* Begin *

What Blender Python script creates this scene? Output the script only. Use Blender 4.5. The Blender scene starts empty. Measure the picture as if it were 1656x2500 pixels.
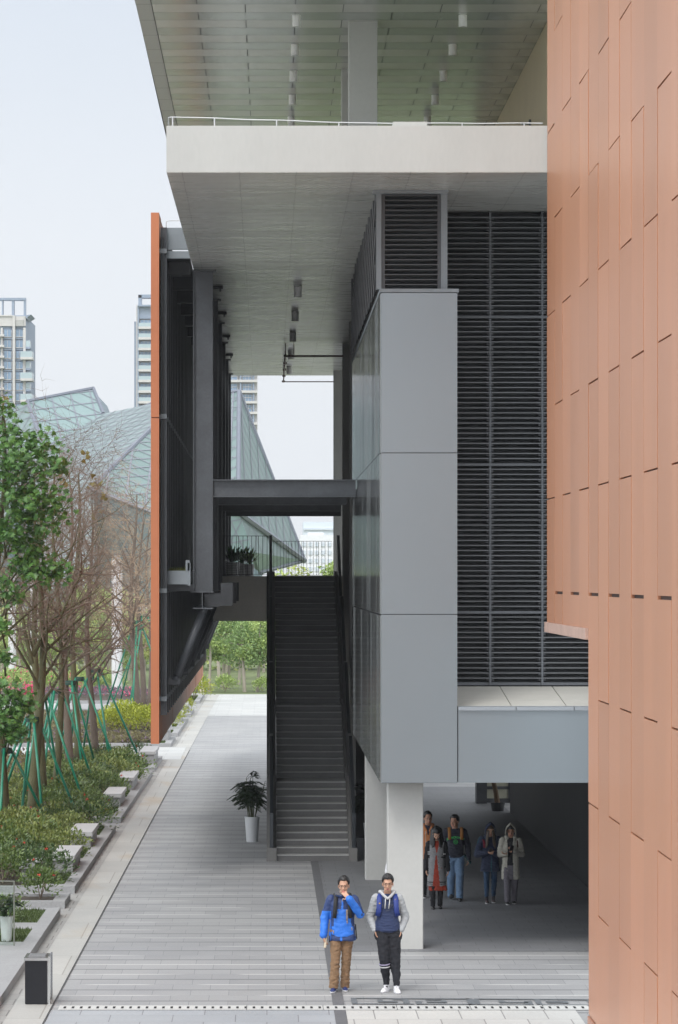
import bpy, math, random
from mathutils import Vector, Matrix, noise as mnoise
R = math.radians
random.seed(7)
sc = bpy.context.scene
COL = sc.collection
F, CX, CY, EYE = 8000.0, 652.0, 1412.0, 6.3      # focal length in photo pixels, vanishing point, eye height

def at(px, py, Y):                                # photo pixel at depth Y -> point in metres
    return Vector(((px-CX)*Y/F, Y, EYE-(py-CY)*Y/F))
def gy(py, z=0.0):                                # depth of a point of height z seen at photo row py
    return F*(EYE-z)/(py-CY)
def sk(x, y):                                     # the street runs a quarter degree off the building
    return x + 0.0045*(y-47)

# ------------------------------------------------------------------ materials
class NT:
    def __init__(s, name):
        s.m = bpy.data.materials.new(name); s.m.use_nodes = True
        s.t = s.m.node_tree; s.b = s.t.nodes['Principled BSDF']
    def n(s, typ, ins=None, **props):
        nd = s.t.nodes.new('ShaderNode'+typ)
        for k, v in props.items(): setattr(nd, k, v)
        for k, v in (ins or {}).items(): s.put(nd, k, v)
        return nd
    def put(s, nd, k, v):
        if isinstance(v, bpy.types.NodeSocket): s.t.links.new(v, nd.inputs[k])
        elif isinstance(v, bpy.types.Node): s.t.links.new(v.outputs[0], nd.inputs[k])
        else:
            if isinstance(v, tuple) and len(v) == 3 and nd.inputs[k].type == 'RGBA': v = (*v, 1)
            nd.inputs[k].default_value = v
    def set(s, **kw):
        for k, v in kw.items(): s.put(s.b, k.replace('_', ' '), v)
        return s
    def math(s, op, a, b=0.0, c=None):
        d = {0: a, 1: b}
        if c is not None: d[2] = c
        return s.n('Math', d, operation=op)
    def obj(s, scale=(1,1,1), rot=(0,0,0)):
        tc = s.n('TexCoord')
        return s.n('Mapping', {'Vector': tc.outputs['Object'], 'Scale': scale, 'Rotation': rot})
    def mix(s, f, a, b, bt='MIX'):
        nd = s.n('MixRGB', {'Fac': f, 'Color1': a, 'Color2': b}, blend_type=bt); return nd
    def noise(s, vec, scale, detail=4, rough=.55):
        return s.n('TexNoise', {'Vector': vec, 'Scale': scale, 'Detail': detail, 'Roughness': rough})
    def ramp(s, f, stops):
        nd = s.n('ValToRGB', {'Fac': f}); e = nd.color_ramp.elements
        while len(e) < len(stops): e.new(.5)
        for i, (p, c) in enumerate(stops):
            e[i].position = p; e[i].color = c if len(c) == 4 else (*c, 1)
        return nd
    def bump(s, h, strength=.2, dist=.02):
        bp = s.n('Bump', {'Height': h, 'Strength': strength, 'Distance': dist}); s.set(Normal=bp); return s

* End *

# Set task:
Leave out any pictures, please, and quote only the lines from the top of the data through the line that contains "F, CX, CY, EYE".

# Solved exercise:
What Blender Python script creates this scene? Output the script only. Use Blender 4.5. The Blender scene starts empty. Measure the picture as if it were 1656x2500 pixels.
import bpy, math, random
from mathutils import Vector, Matrix, noise as mnoise
R = math.radians
random.seed(7)
sc = bpy.context.scene
COL = sc.collection
F, CX, CY, EYE = 8000.0, 652.0, 1412.0, 6.3      # focal length in photo pixels, vanishing point, eye height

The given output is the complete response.